DTI 2.0. | 6.14 Break of Low (BOL) 2.0
Summary
TLDRIn this video, the presenter explains a trading setup called 'Break of the Low' (Bo). The strategy involves using 5 or 15-minute time frames to identify market structure where price forms lower lows and highs. Traders wait for price to close below the low and then enter the trade, placing stop losses above the previous candle's high. The goal is to achieve a 2:1 risk-reward ratio while ensuring sufficient market volume. The presenter also covers the importance of proper stop-loss placement and provides examples to illustrate the approach.
Takeaways
- 📉 The setup discussed is called 'Break of the Low' (Bo), focusing on market structure and not support/resistance.
- ⏱️ The Bo setup uses 5-minute and 15-minute time frames for trading opportunities.
- 📊 Traders should analyze lower lows and lower highs to identify potential trade entries after a break of the low.
- 🔐 The ideal entry point is after the price closes below the low of a candle, with the stop-loss above the high of that same candle.
- 💡 Aim for a 2:1 risk-reward ratio and close the position when that target is met.
- 📈 It's important that price is trading under the moving average and during a bearish trend for a sell setup.
- 🛑 Stop-loss placement should be strategic, either above the current candle or a previous one for more safety.
- 🔄 A retest after a break of the low can be another entry opportunity if the initial move doesn’t offer a good entry.
- 📉 The setup should be used only during high-volume trading sessions for better chances of success.
- ✅ Always back-test and adapt stop-loss and risk-reward strategies based on personal trading style and historical performance.
Q & A
What does 'Bo' stand for in the video?
-'Bo' stands for 'Break of the Low,' which is a trading setup where the price breaks a previous low point, and traders look for opportunities to take a position as the price moves lower.
What time frames are typically used for the 'Break of the Low' setup?
-The 'Break of the Low' setup is usually done on the 5-minute or 15-minute time frames.
What is the key principle behind the 'Break of the Low' trading strategy?
-The key principle is to trade based on market structure. Once the price breaks a low, the goal is to enter a position expecting the price to make a new low, following a bearish trend.
What are the entry and stop-loss placements in this strategy?
-The entry is typically placed right after the price breaks and closes below the low. The stop-loss is set slightly above the high of the candlestick that broke the low, or above the high of the previous candlestick if a safer stop is preferred.
Why is it important to wait for a candlestick to close below the low in this strategy?
-Waiting for the candlestick to close below the low helps confirm the breakout and avoid false signals or 'chop,' where the price might briefly break the low and then reverse.
What is the target for the 'Break of the Low' setup?
-The typical target is a 2:1 risk-reward ratio, meaning the potential reward is twice the risk taken. The goal is to get in and out of the market with a clear profit target.
How do moving averages influence the 'Break of the Low' strategy?

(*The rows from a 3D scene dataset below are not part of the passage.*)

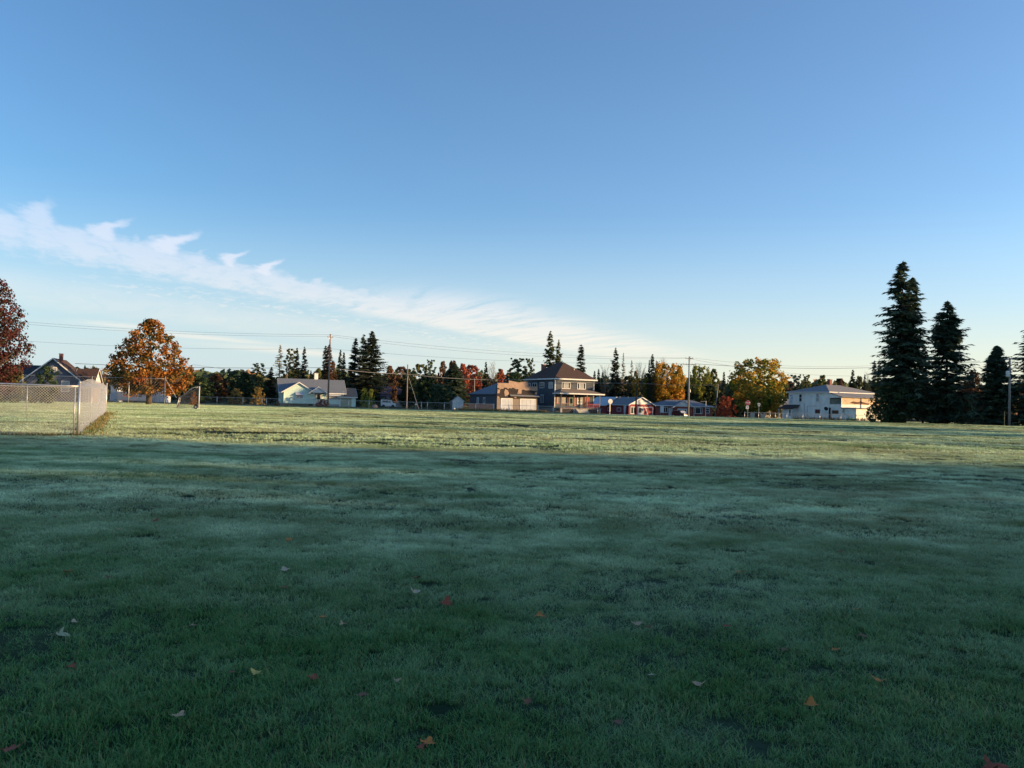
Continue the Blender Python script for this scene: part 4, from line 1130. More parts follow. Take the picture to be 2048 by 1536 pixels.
# --- white sheds under the orange maple
ws = house('shed', 299, 137, 6, 'white board shed right of the orange maple trunk', 'shed')
PANEL = MAT('white_panel_siding', (.55, .58, .62), .75, (1, .14), ('wavex', 2.5, .6))
MB().box(0, 0, -.1, 2.7, 3, 2.35).build('wall', PANEL, ws); MB().slab([(-.15, -.2, 2.55), (2.85, -.2, 2.55), (2.85, 3.2, 2.9), (-.15, 3.2, 2.9)], .12).build('roof', GREYROOF, ws)
MB().box(.9, -.03, 0, .93, -.003, 2.3).build('seam', OLDWOOD, ws); MB().box(1.75, -.03, 0, 1.78, -.003, 2.3).build('seam', OLDWOOD, ws)
wt = house('box_trailer', 233.5, 134, 3, 'long low white box trailer left of the orange maple trunk', 'trailer')
MB().box(0, 0, .35, 5.1, 2.2, 1.95).build('body', PANEL, wt); MB().box(0, -.03, .28, 5.1, -.003, .36).build('skirt', TARPAPER, wt)
for x in (1.9, 2.8):
    wl = MB().tube([(x, .02, .33), (x, .22, .33)], .33, 14).build('wheel', RUBBER, wt); MB().tube([(x, -.01, .33), (x, .018, .33)], .17, 12).build('rim', WHITE, wl)
MB().box(3.4, -.025, 1.0, 4.4, -.003, 1.3).build('vent', GREYROOF, wt)
MB().tube([(-.9, 1.1, .45), (0, 1.1, .45)], .05, 6).build('tow_bar', TARPAPER, wt)
w2 = house('shed', 220.5, 141, 0, 'narrow tall white shed just right of the enclosure end post', 'shed')
MB().box(0, 0, -.1, 1.25, 2, 3.0).build('wall', PANEL, w2); MB().slab([(-.1, -.15, 3.1), (1.35, -.15, 3.1), (1.35, 2.1, 3.3), (-.1, 2.1, 3.3)], .1).build('roof', GREYROOF, w2)

# --- purple-roofed house behind the spruces, white canopy trailer before it
pr = house('purple_roof_house', 764, 178, 10, 'house with a dull purple roof behind the yellow-green shrubs')
MB().box(0, 0, -.2, 6.5, 6, 2.5).build('wall', OLDWHITE, pr); gable_x(pr, 0, 0, 6.5, 6, 2.5, 4.9, .4, MAT('purple_shingles', (.15, .09, .11), .9, (4, .3)), OLDWHITE)
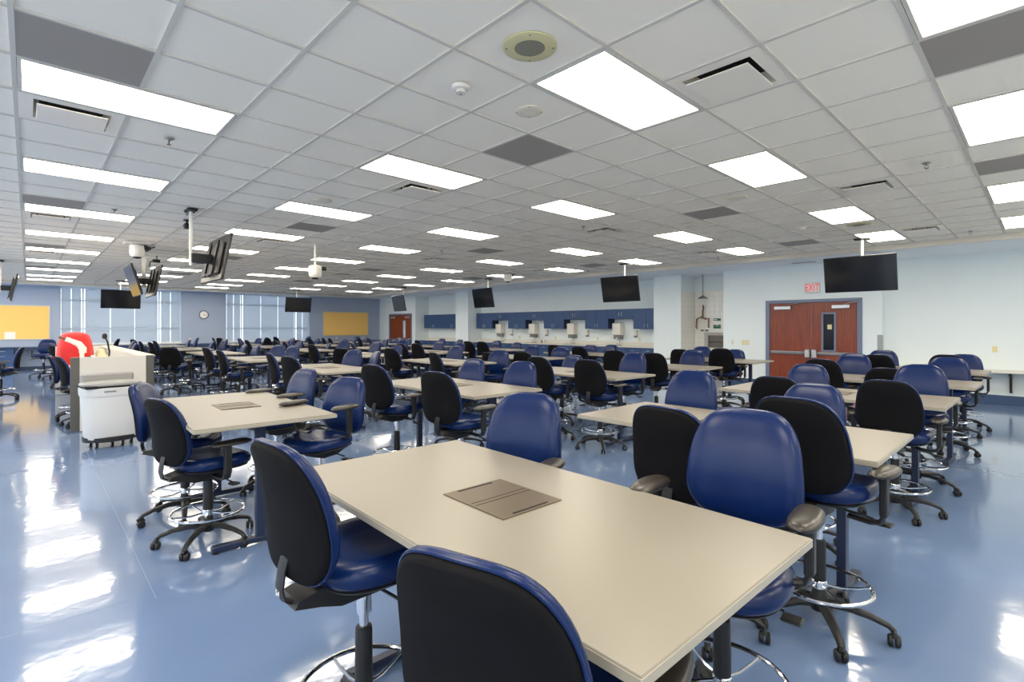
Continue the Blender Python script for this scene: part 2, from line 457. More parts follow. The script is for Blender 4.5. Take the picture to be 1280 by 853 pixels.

-In this strategy, it’s recommended that the price should be trading below the 21-period simple moving average (SMA) to confirm a bearish trend before executing the trade.
What are the pros and cons of this strategy?
-Pros include the simplicity of the setup and the clear structure-based rules. Cons involve potential false breakouts and the need for volume in the market to support the price movement.
How can traders avoid getting stopped out frequently in this setup?
-To avoid frequent stop-outs, traders can place the stop-loss above the previous high, giving the price more room to breathe. Additionally, waiting for a candlestick to close under the low before entering can help filter out false breakouts.
What should traders do if the breakout candlestick is too large?
-If the breakout candlestick is too large, it's recommended to wait for a retest of the low before entering, to ensure a more favorable risk-reward ratio.